* YOUR OBJECTIVE
Search the material below for the word "from" and copy every line in which it occurs.

* DATASET CONTENT
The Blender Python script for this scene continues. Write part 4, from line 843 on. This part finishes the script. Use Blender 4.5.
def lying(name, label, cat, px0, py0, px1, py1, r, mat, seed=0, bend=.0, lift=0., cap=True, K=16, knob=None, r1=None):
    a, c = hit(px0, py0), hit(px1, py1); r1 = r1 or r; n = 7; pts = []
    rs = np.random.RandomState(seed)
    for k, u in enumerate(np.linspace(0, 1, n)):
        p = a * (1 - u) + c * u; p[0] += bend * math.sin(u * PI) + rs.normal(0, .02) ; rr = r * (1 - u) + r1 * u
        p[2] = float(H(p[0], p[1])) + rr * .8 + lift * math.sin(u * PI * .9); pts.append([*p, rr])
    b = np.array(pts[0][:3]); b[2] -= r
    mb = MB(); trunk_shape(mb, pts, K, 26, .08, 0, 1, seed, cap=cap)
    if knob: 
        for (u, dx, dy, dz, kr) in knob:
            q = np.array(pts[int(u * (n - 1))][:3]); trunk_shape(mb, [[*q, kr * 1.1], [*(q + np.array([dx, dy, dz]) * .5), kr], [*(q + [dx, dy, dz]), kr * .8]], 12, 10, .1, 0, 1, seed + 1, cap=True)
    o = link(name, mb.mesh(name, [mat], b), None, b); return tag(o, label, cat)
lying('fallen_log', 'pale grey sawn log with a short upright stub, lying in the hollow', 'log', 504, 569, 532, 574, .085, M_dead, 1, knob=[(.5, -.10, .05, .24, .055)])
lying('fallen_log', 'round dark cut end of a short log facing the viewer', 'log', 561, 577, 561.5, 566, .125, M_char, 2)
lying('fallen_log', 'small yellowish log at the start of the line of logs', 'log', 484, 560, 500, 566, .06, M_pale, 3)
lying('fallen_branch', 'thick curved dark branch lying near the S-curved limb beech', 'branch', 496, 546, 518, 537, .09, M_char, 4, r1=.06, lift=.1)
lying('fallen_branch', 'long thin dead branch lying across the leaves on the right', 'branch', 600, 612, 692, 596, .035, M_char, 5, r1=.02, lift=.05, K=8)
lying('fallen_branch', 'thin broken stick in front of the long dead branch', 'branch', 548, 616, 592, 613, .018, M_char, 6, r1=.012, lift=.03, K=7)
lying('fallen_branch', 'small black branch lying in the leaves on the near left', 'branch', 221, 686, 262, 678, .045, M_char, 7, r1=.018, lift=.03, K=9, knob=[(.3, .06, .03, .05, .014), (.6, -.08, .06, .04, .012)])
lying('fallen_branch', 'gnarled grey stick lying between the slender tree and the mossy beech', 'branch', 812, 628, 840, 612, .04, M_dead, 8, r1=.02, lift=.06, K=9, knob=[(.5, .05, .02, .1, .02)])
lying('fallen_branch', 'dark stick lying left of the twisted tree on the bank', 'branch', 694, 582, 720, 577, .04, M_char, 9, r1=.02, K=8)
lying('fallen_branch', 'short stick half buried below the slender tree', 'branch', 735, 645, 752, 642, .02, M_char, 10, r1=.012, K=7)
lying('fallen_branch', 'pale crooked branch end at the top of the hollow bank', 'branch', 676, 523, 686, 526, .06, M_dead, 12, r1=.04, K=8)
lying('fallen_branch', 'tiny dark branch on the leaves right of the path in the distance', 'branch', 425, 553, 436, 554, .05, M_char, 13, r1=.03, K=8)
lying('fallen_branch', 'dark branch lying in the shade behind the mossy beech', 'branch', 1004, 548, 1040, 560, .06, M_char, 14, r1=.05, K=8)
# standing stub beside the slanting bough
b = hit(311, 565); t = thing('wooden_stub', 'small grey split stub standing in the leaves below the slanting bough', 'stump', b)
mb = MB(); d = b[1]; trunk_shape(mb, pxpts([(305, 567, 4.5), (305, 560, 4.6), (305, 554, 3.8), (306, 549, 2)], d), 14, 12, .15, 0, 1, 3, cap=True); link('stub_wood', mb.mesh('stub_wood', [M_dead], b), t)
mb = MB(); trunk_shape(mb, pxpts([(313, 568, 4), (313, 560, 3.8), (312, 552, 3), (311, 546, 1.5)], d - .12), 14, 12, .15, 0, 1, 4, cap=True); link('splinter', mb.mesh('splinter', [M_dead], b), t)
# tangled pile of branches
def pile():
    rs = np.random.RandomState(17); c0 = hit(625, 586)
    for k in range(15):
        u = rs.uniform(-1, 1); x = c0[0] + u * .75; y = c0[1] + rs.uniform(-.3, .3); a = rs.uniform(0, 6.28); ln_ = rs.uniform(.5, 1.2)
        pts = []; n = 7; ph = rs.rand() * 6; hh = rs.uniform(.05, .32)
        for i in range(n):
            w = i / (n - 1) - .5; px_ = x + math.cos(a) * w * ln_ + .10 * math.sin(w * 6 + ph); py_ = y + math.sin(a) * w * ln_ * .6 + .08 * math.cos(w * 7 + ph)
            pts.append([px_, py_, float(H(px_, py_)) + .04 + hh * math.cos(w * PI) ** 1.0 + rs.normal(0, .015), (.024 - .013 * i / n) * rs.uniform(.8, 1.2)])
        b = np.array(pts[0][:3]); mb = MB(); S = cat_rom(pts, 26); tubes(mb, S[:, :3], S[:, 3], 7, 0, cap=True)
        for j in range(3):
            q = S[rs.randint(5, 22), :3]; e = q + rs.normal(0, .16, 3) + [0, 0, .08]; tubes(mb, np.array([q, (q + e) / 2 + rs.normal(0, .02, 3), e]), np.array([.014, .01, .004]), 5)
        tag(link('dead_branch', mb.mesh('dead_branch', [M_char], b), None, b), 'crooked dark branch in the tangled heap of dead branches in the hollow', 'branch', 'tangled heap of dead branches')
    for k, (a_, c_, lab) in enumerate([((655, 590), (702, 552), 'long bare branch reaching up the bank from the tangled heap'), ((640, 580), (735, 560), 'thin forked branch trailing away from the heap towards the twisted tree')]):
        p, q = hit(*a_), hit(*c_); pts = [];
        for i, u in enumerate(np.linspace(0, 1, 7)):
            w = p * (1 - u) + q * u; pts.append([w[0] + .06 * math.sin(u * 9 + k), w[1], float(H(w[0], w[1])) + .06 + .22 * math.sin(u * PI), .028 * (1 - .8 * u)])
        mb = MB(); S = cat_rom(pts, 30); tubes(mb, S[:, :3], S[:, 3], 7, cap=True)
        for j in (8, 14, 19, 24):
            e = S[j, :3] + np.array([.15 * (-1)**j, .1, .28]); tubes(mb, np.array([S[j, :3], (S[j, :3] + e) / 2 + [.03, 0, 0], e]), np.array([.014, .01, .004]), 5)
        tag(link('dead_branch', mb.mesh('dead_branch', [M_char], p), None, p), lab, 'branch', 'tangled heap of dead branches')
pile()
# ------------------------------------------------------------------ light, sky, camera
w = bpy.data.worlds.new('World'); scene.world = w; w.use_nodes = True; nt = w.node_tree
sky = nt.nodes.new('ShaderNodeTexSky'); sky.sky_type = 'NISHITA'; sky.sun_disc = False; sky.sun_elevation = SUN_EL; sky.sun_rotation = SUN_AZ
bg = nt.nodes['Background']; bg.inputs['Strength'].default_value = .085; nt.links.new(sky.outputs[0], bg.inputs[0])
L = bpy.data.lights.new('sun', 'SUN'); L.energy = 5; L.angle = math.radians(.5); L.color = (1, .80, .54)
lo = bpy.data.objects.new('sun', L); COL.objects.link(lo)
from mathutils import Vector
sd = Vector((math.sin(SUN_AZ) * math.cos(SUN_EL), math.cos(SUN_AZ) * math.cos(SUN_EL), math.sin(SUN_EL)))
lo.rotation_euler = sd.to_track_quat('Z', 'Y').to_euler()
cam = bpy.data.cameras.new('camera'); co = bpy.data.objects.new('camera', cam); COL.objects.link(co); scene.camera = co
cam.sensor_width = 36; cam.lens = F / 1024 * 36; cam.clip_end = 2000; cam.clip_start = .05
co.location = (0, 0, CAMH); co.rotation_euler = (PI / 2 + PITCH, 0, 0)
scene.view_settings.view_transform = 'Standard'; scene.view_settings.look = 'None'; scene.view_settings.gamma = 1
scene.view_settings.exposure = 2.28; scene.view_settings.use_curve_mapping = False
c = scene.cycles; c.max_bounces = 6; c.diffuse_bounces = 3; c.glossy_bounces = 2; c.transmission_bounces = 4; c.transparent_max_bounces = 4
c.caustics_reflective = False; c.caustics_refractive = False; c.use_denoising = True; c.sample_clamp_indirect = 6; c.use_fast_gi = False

* TASK OUTPUT
The Blender Python script for this scene continues. Write part 4, from line 843 on. This part finishes the script. Use Blender 4.5.
    for k, (a_, c_, lab) in enumerate([((655, 590), (702, 552), 'long bare branch reaching up the bank from the tangled heap'), ((640, 580), (735, 560), 'thin forked branch trailing away from the heap towards the twisted tree')]):
from mathutils import Vector